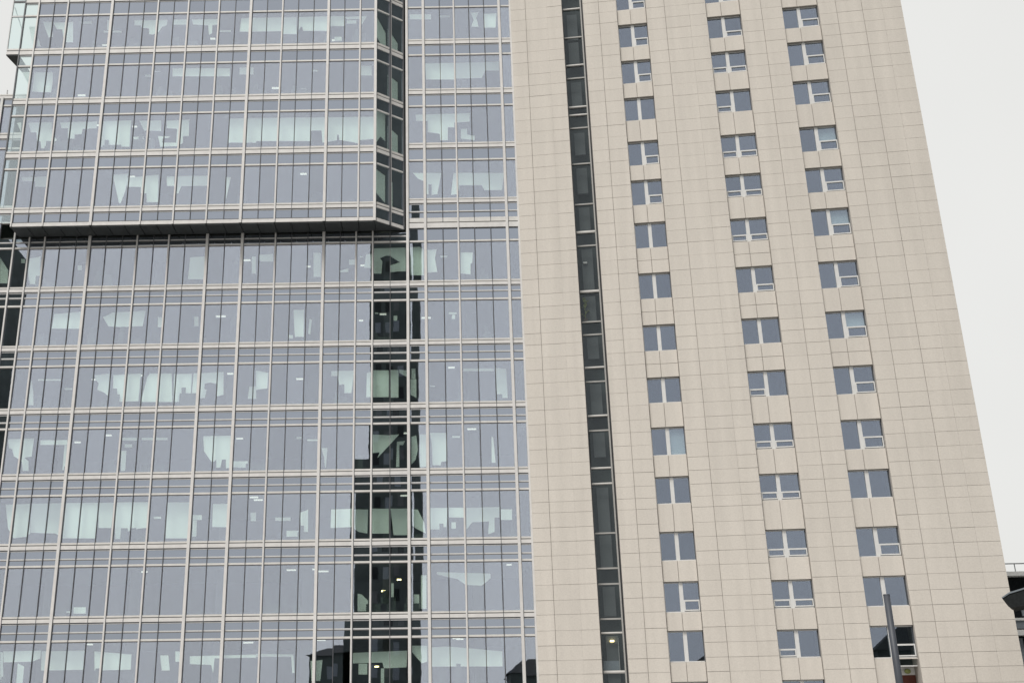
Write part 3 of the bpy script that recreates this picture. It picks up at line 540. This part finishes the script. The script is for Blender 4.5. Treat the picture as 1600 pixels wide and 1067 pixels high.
# --- small ceiling lamps
lv = [c for (_, f, c) in LOW[:-1]]
for c in lv[:-1]:
    for k in range(5):
        x = random.uniform(-25, 4); y = random.uniform(1.0, 3.6)
        boxes('ceiling_lamp', G, [(x, x+random.uniform(.25, .6), y, y+.12, c-.03, c+.04, 'lamp')], OFF)
for (zt, zb), c in BAY[1:5]:
    for k in range(3):
        x = random.uniform(-25, -5); y = random.uniform(1.0, 3.6)
        boxes('ceiling_lamp', P, [(x, x+random.uniform(.25, .6), y, y+.12, c-.03, c+.04, 'lamp')], OFF)
for x, z in ((-3.95, 5.35), (-3.3, 6.85), (-2.75, 9.9), (-3.6, 9.3)):
    boxes('ceiling_lamp', G, [(x, x+.22, 1.2, 1.32, z, z+.07, 'warm')], OFF)

# ================================================================== beige panel-clad tower
BA = -0.136461+0.012083
B = Frame(4.653, 59.85, BA)
TWR = thing('beige_tower', 'beige panel clad tower with three columns of paired windows and a dark glazed stair slot', 'tower block', (16, 58.6, 0))
SW = 23.75; BT = 52.0
ROWS = [4.02, 4.78, 5.48, 6.22, 6.98, 7.8, 8.54, 9.34, 10.14, 10.87, 11.62, 12.38, 13.19, 13.78, 14.44, 15.2, 15.93, 16.71, 17.45, 18.15, 18.98, 19.74,
        20.56, 21.36, 22.1, 22.87, 23.56, 24.39, 25.19, 25.98, 26.93, 27.81, 28.63, 29.44, 30.19, 31.06, 31.84, 32.62, 33.46, 34.26, 35.08, 35.93, 36.73,
        37.58, 38.41, 39.23, 40.02, 40.84, 41.71, 42.49, 43.29]
z = 4.02
while z > .9: z -= .76; ROWS.insert(0, z)
ROWS.insert(0, 0.0)
z = ROWS[-1]
while z < BT-1: z += .81; ROWS.append(z)
ROWS[-1] = BT
SLOT = (3.28, 4.60)
STR = [(6.71, 7.54, 8.53), (12.19, 13.11, 14.26), (16.76, 17.69, 18.90)]
FIELDS = [(0.0, .96, 'a'), (.96, 2.32, 'a'), (2.32, SLOT[0], 'a'), (SLOT[1], 5.59, 'a'), (5.59, 6.71, 'a'), (8.53, 9.67, 'a'), (9.67, 11.15, 'a'), (11.15, 12.19, 'a'),
          (14.26, 15.51, 'a'), (15.51, 16.76, 'a'), (18.90, 19.94, 'a'), (19.94, 21.45, 'a'), (21.45, 22.60, 'a'), (22.60, SW, 'a')]
FAINT = (2.32, 11.15, 22.60)
HEADS = [[46.6, 43.93, 41.28, 38.62, 35.57, 32.94, 30.13, 26.91, 23.71, 20.58, 17.70, 14.93, 11.95, 9.33, 6.83, 4.3],
         [46.5, 43.91, 41.33, 38.58, 35.51, 32.84, 29.97, 26.91, 23.76, 20.65, 17.66, 14.86, 11.87, 9.26, 6.76, 4.3],
         [46.7, 44.08, 41.53, 38.78, 35.62, 32.88, 30.21, 26.91, 23.88, 20.66, 17.62, 14.87, 11.84, 9.31, 6.84, 4.0]]
SILLS = [[45.05, 42.28, 39.66, 37.03, 33.95, 31.31, 28.52, 25.33, 22.16, 19.11, 16.13, 13.46, 10.43, 7.77, 5.28, 2.7],
         [44.95, 42.35, 39.80, 37.06, 33.96, 31.36, 28.50, 25.34, 22.24, 19.18, 16.23, 13.44, 10.42, 7.83, 5.38, 2.7],
         [45.1, 42.55, 39.87, 37.17, 33.98, 31.29, 28.53, 25.29, 22.28, 19.06, 15.99, 13.36, 10.31, 7.80, 5.27, 3.0]]
# openings with a low hinged light: left, right
CAS = ['.R .R .R .. .R .R .. .. .. .. .. .. .. .R .. ..'.split(), '.R .R LR L. LR LR LR .R .. L. LR LR LR LR L. ..'.split(), '.R .R .R .R .R .R .R .R .R .R .R .. .R .. .R ..'.split()]
BLND = {(2, 4): 1, (2, 6): 1, (2, 8): 1, (0, 10): 1, (2, 5): .0}
HLOW = [.34, .25, .37]
# core body behind the panels
body = []
for s0, s1 in ((0.0, SLOT[0]), (SLOT[1], 6.71), (8.53, 12.19), (14.26, 16.76), (18.90, SW)):
    body.append((s0+.004, s1-.004, .05, 1.5, 0, BT-.01, 'joint'))
body += [(0.01, 23.74, 1.505, 14, 0, BT-.01, 'dark'), (0.0, SW, .0, 14, BT, BT+.5, 'groove')]
boxes('wall_core', B, body, TWR)
PAN = []
for s0, s1, _ in FIELDS:
    e0 = .003 if s0 in FAINT else .013; e1 = .003 if s1 in FAINT else .013
    for a, b in zip(ROWS[:-1], ROWS[1:]): PAN.append((s0+e0, s1-e1, 0.0, .045, a+random.choice((.004, .006, .010)), b-random.choice((.004, .006, .010))))
back = []
for ci, (l, mid, r) in enumerate(STR):
    hs, ss = HEADS[ci], SILLS[ci]
    gaps = [(hs[0], BT)] + [(hs[i+1], ss[i]) for i in range(len(hs)-1)] + [(0, ss[-1])]
    for zb, zt in gaps:
        if ci == 2 and abs(zt-5.27) < .01: pass
        back.append((l+.002, mid+.02 if ci == 2 and abs(zt-5.27) < .01 else r-.002, .19, .60, zb+.02, zt-.02, 'joint'))
        n = max(1, round((zt-zb)/1.05)) if zt-zb > 1.35 else 1
        for k in range(n):
            a, b = zb+(zt-zb)*k/n, zb+(zt-zb)*(k+1)/n
            if ci == 2 and abs(zt-5.27) < .01:
                PAN.append((l+.025, mid-.015, .13, .185, a+.01, b-.01)); PAN.append((mid+.015, r-.03, .13, .185, b-.06, b-.01)); continue
            PAN.append((l+.025, mid-.015, .13, .185, a+.012, b-.012)); PAN.append((mid+.015, r-.03, .13, .185, a+.012, b-.012))
for q in back: box('backing_panel', B, *q, TWR)
def score(p):
    c = B.p((p[0]+p[1])/2, 0, (p[4]+p[5])/2) - CAM_POS
    dz = c.dot(fw); x = PPX+FPX*c.dot(rt)/dz; y = PPY-FPX*c.dot(up)/dz
    inside = -10 < x < 1610 and -10 < y < 1077
    return ((p[1]-p[0])*(p[5]-p[4])/dz**2) * (1 if inside else 1e-4)
PAN.sort(key=score, reverse=True)
random.seed(3)
for p in PAN[:300]:
    o = random.uniform(-.004, .004); box('cladding_panel', B, p[0], p[1], p[2]+o, p[3]+o, p[4], p[5], 'panel', TWR, tilt=.0012)
L = []
for p in PAN[300:]:
    o = random.uniform(-.004, .004); L.append((p[0], p[1], p[2]+o, p[3]+o, p[4], p[5], 'panel'))
boxes('small_cladding_panels', B, L, TWR, 'stuff')
# windows
for ci, (l, mid, r) in enumerate(STR):
    for k, (h, s) in enumerate(zip(HEADS[ci], SILLS[ci])):
        p0, p1 = mid-.035, mid+.165                     # white post
        fr_ = [(p0, p1, .25, .50, s+.002, h-.002, 'upvc'), (l+.004, l+.045, .26, .42, s+.002, h-.002, 'upvc'), (r-.03, r-.004, .27, .42, s+.002, h-.002, 'gasket'),
               (l+.046, p0-.001, .26, .42, s+.002, s+.045, 'upvc'), (p1+.001, r-.031, .26, .42, s+.002, s+.045, 'upvc'),
               (l+.046, p0-.001, .30, .42, h-.06, h-.002, 'upvc'), (p1+.001, r-.031, .30, .42, h-.06, h-.002, 'upvc')]
        if ci == 2 and k == 15: fr_ = fr_[:2]
        wd = boxes('window', B, fr_, TWR)
        bay_ = (ci == 2 and k == 15)
        for side, (a, b) in (('L', (l+.045, p0)), ('R', (p1, r-.03))):
            if bay_ and side == 'R': continue
            low = CAS[ci][k].find(side) >= 0
            hz = s+.07+HLOW[ci]*(h-s-.1)
            if low:
                box('pane', B, a, b, .33, .345, hz+.05, h-.07, 'wglass', wd, tilt=.003)
                boxes('casement', B, [(a+.001, b-.001, .235, .40, hz-.02, hz+.06, 'upvc'), (a+.001, b-.001, .235, .258, s+.07, s+.13, 'upvc'), (a+.001, a+.06, .235, .258, s+.131, hz-.021, 'upvc'), (b-.06, b-.001, .235, .258, s+.131, hz-.021, 'upvc')], wd)
                box('casement_pane', B, a+.05, b-.05, .30, .315, s+.12, hz-.01, 'wglass', wd, tilt=.003)
            else:
                box('pane', B, a, b, .33, .345, s+.045, h-.06, 'wglass', wd, tilt=.003)
            if side == 'R' and BLND.get((ci, k)):
                box('roller_blind', B, a+.01, b-.01, .40, .412, hz if low else s+.08, h-.09, 'blind', wd)
    boxes('strip_rooms', B, [(l+.003, r-.003, 1.3, 1.49, 0, BT-.02, 'room')], TWR)
# loggia under the last right-hand window of the third strip
l, mid, r = STR[2]
LG = boxes('loggia', B, [(mid+.17, r-.01, 1.1, 1.28, 3.0, 4.48, 'red'), (mid+.17, r-.01, 1.1, 1.28, 4.482, 4.86, 'pale'), (mid+.17, r-.01, .45, 1.09, 4.862, 4.92, 'pale'), (mid+.17, r-.01, .5, 1.09, 2.8, 2.99, 'pale')], TWR)
bm = bmesh.new(); bmesh.ops.create_uvsphere(bm, u_segments=16, v_segments=10, radius=.15)
me = bpy.data.meshes.new('wall_lamp'); bm.to_mesh(me); bm.free(); me.materials.append(M['leaf'])
o = bpy.data.objects.new('wall_lamp', me); o.location = B.p(mid+.83, 1.02, 4.66) - base_of(LG); o.scale = (1.1, .6, .8); link(o, LG)
# glazed stair slot
TR = [(45.73, 2), (43.61, 1), (41.52, 2), (40.6, 1), (38.5, 2), (37.93, 2), (37.04, 1), (34.55, 1), (31.81, 1), (29.94, 3), (29.08, 1), (26.13, 3), (24.27, 1), (23.48, 1), (21.47, 2), (20.65, 1),
      (18.62, 2), (17.79, 1), (15.63, 2), (14.76, 2), (12.07, 1), (10.19, 1), (9.37, 1), (7.56, 1), (6.82, 2), (4.85, 3), (3.2, 1), (1.0, 2)]
s0, s1 = SLOT
zs = [BT-.1]+[t[0] for t in TR]+[0.0]
SL = boxes('stair_window', B, [(s0+.004, s0+.05, .50, .66, 0, BT-.02, 'gasket'), (s1-.17, s1-.09, .42, .66, 0, BT-.02, 'jamb'), (s1-.088, s1-.003, .58, .66, 0, BT-.02, 'gasket')], TWR)
for a, b in zip(zs[1:], zs[:-1]): box('stair_pane', B, s0+.05, s1-.17, .575, .59, a, b, 'sglass', SL, tilt=.002)
for zc, ty in TR:
    h = {1: .085, 2: .12, 3: .17}[ty]
    if ty == 1: boxes('transom', B, [(s0+.052, s1-.172, .50, .574, zc-h/2, zc+h/2, 'jamb')], SL)
    else: boxes('transom', B, [(s0+.052, s1-.172, .48, .574, zc+.0, zc+h*.6, 'cream'), (s0+.052, s1-.172, .50, .574, zc-h*.3, zc-.002, 'jamb')], SL)
boxes('stair_core', B, [(s0+.01, s1-.01, 1.40, 1.49, 0, BT-.02, 'room')], TWR)
random.seed(5)
for a, b in zip(zs[1:], zs[:-1]):
    if b-a > 1.2: boxes('stair_wall', B, [(s0+.28, s1-.40, .98, 1.1, a+(b-a)*random.choice((.05, .1, .3, .35)), b-random.uniform(.0, .1), 'core')], TWR)
boxes('lit_lamp', B, [(3.78, 3.98, .85, .95, 6.42, 6.50, 'warm'), (3.72, 4.2, .86, .94, 6.38, 6.415, 'groove')], TWR)
boxes('lit_lamp', B, [(3.62, 3.85, .85, .95, 28.1, 28.2, 'cream')], TWR)
boxes('stair_balustrade', B, [(s0+.08, s0+.9, .70, .74, 4.95, 5.45, 'bluegrey'), (s0+.9, s0+.93, .70, .74, 4.95, 6.6, 'jamb')], TWR)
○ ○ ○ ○
> _AIM_: Pictures stay out. Repeat only the lines from the beginning of the data through the line that has "z+.07, 'warm')], OFF)".

> _PROBLEM SOLUTION_:
Write part 3 of the bpy script that recreates this picture. It picks up at line 540. This part finishes the script. The script is for Blender 4.5. Treat the picture as 1600 pixels wide and 1067 pixels high.
# --- small ceiling lamps
lv = [c for (_, f, c) in LOW[:-1]]
for c in lv[:-1]:
    for k in range(5):
        x = random.uniform(-25, 4); y = random.uniform(1.0, 3.6)
        boxes('ceiling_lamp', G, [(x, x+random.uniform(.25, .6), y, y+.12, c-.03, c+.04, 'lamp')], OFF)
for (zt, zb), c in BAY[1:5]:
    for k in range(3):
        x = random.uniform(-25, -5); y = random.uniform(1.0, 3.6)
        boxes('ceiling_lamp', P, [(x, x+random.uniform(.25, .6), y, y+.12, c-.03, c+.04, 'lamp')], OFF)
for x, z in ((-3.95, 5.35), (-3.3, 6.85), (-2.75, 9.9), (-3.6, 9.3)):
    boxes('ceiling_lamp', G, [(x, x+.22, 1.2, 1.32, z, z+.07, 'warm')], OFF)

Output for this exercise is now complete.